A decisão anunciada pela S&P pegou o governo de surpresa. A convicção de integrantes da equipe econômica é que o país está, sim, com problemas, mas se tornando menos vulnerável em alguns pontos. Um alto funcionário lista os pontos: já foi feita uma correção de preços importante; o déficit em conta-corrente de US$ 100 bilhões caiu para pouco mais de US$ 50 bilhões; e, apesar dos rebaixamentos, o Brasil atraiu, no ano passado, mais de US$ 70 bilhões de Investimento Estrangeiro Direto (IED).

Isso tudo é verdade, mas o problema que piora a situação brasileira é que ninguém acredita na política fiscal e poucos analistas confiam que a equipe econômica será capaz de entregar um resultado suficiente para começar a reverter a situação. Então o número atual é ruim, e o projetado para frente fica ainda pior. A dinâmica do crescimento da dívida e do déficit assusta. É por isso que a Standard & Poor’s tem feito movimentos fortes, como o de ontem, em que rebaixou em dois degraus o rating da dívida brasileira em reais e colocou o risco-país a dois níveis abaixo da linha do grau de investimento. Além disso, o PIB continua caindo. O Banco Central ainda não refez a previsão do PIB deste ano e vai esperar sair o dado oficial de 2015, mas o novo número deve ser de uma queda maior do que 3%.

Outra preocupação da agência é o risco fiscal das estatais. Segundo a S&P, somente a dívida da Petrobras alcança 7% do PIB brasileiro, e caso a petrolífera tenha problemas de solvência muito provavelmente o governo terá que fazer um aporte na companhia. A paralisia política continua um entrave para as reformas, não só as fiscais, mas todas as que possam aumentar a capacidade de recuperação da economia.

No governo, há expectativa de que a situação possa melhorar em algumas áreas nos próximos meses. Uma dessas áreas seria a inflação, que teria queda no acumulado de 12 meses a partir de fevereiro e durante todo o primeiro semestre. Ainda ficará muito alta, mas seria uma desinflação.  O mercado olha para a frente e projeta inflação acima do centro da meta até 2019. Em meados do ano passado, as previsões eram bem mais benignas, mas a partir da dissolução da confiança no desempenho fiscal todos os cálculos de inflação para 2017, 2018 e 2019 aumentaram. Essa queda da confiança aconteceu com as revisões das metas de resultado primário e, principalmente, após o Orçamento enviado com déficit ao Congresso. Esse foi o momento em que o governo deu o sinal mais forte de que não tinha controle das contas nem compromisso de voltar a ter. A deterioração foi imediata. O Brasil sofreu o primeiro rebaixamento, e o dólar subiu. A disparada do dólar afetou fortemente a inflação.
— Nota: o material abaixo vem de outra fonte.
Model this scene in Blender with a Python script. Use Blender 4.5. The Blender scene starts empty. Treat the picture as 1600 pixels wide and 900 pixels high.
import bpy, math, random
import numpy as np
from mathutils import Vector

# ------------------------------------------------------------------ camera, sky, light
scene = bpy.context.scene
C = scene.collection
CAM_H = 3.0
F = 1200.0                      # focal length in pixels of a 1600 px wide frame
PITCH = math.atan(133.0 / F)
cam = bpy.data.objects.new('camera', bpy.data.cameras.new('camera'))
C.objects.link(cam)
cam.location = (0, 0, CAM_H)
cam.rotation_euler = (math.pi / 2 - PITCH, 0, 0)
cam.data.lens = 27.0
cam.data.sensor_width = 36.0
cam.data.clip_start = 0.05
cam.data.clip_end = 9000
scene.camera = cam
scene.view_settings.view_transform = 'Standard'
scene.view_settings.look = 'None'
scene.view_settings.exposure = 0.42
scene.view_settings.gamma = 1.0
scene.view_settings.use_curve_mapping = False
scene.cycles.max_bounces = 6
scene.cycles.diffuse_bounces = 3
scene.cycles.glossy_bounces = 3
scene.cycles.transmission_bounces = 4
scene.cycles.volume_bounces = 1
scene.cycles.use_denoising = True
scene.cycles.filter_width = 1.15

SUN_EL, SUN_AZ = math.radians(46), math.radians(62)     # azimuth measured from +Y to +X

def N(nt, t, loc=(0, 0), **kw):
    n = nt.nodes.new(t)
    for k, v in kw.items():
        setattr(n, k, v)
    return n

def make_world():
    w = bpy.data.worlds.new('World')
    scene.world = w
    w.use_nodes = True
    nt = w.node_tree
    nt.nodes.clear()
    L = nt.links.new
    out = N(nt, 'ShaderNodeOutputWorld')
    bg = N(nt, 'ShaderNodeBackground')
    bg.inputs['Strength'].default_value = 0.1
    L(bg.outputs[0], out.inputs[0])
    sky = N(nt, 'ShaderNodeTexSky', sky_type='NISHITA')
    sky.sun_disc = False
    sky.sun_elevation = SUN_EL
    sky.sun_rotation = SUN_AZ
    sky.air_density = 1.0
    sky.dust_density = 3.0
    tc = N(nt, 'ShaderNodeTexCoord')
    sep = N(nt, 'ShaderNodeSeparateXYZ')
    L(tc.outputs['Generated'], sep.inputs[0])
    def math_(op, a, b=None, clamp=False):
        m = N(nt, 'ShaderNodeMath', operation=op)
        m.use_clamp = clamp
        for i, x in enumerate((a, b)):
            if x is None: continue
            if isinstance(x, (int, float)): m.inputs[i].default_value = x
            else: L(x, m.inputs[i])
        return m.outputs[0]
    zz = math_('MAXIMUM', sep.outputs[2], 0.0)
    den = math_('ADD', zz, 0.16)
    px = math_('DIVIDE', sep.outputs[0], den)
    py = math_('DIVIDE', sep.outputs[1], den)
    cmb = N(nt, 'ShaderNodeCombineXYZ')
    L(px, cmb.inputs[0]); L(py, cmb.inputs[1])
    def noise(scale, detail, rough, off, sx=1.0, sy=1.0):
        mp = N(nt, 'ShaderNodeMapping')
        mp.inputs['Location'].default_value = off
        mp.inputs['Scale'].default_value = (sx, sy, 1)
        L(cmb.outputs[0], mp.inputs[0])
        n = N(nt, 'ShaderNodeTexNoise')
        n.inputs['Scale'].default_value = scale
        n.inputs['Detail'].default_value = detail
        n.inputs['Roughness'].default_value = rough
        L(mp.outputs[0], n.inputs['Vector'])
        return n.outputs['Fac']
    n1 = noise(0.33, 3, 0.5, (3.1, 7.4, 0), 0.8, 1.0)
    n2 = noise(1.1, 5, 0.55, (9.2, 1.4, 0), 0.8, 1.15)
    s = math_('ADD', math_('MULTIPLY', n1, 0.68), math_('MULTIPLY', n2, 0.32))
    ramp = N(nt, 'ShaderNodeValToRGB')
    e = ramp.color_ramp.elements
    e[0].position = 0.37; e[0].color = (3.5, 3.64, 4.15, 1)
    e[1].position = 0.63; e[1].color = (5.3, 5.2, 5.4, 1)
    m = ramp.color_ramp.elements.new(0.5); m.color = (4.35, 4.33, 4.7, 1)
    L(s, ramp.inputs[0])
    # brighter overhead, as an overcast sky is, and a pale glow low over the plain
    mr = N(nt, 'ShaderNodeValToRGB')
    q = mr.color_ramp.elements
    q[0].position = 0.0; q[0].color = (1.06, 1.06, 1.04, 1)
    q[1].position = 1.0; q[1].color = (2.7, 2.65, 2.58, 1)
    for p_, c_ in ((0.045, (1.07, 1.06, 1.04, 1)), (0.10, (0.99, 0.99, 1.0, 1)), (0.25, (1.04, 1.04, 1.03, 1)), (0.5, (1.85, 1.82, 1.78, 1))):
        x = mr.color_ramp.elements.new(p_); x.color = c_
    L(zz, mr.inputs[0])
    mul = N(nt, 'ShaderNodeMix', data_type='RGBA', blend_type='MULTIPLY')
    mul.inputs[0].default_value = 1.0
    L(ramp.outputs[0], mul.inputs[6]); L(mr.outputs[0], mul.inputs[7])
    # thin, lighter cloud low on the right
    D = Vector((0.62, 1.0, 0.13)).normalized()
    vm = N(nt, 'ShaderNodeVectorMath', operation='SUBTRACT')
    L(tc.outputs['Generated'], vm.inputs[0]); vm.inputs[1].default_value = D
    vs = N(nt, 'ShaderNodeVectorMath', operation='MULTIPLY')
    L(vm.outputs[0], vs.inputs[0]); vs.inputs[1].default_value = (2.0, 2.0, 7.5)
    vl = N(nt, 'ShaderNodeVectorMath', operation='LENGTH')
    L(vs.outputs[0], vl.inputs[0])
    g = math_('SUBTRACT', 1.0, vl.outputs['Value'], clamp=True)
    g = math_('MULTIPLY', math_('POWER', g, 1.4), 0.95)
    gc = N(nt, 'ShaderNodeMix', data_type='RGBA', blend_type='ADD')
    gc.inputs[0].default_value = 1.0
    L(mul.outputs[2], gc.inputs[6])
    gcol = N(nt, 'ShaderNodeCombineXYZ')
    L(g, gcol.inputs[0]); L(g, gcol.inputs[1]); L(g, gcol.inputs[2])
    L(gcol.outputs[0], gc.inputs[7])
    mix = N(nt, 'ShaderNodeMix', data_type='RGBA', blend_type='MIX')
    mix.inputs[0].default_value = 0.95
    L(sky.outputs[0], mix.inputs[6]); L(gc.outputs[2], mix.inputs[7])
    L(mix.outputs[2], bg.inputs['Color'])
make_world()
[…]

O mundo, que até recentemente estava jogando a favor, passou a ser mais um fator de complicação. A economia americana estava crescendo perto de 3% e em poucas semanas isso foi revisto para o patamar de 2% e ainda assim há dúvidas. E os EUA são ainda o grande motor do crescimento mundial. A China enfrenta várias dúvidas desde o ano passado. Mais recentemente, elevou-se o temor em relação à saúde dos bancos europeus. Entre outras razões, isso deriva do fato de que a partir de primeiro de janeiro entrou em vigor nova regulação no mercado financeiro europeu, estabelecendo limites para a atuação do Estado para conter as fragilidades do sistema financeiro. Tudo isso contém a tendência de valorização forte do dólar, o que pode aliviar a pressão da desvalorização do real. Esse efeito positivo, contudo, é menor do que o mal que pode fazer a uma economia fragilizada o aumento da instabilidade internacional.

Em nota, após o rebaixamento, o Ministério da Fazenda diz que é preciso destacar “avanços”, e dá como exemplo “o ajuste de R$ 134 bilhões do ano passado”. A verdade é que, no ano passado, o país teve o pior déficit primário da história, R$ 111 bilhões. Faz sentido a Fazenda usar um argumento desses? Em algum momento, a ficha terá que cair.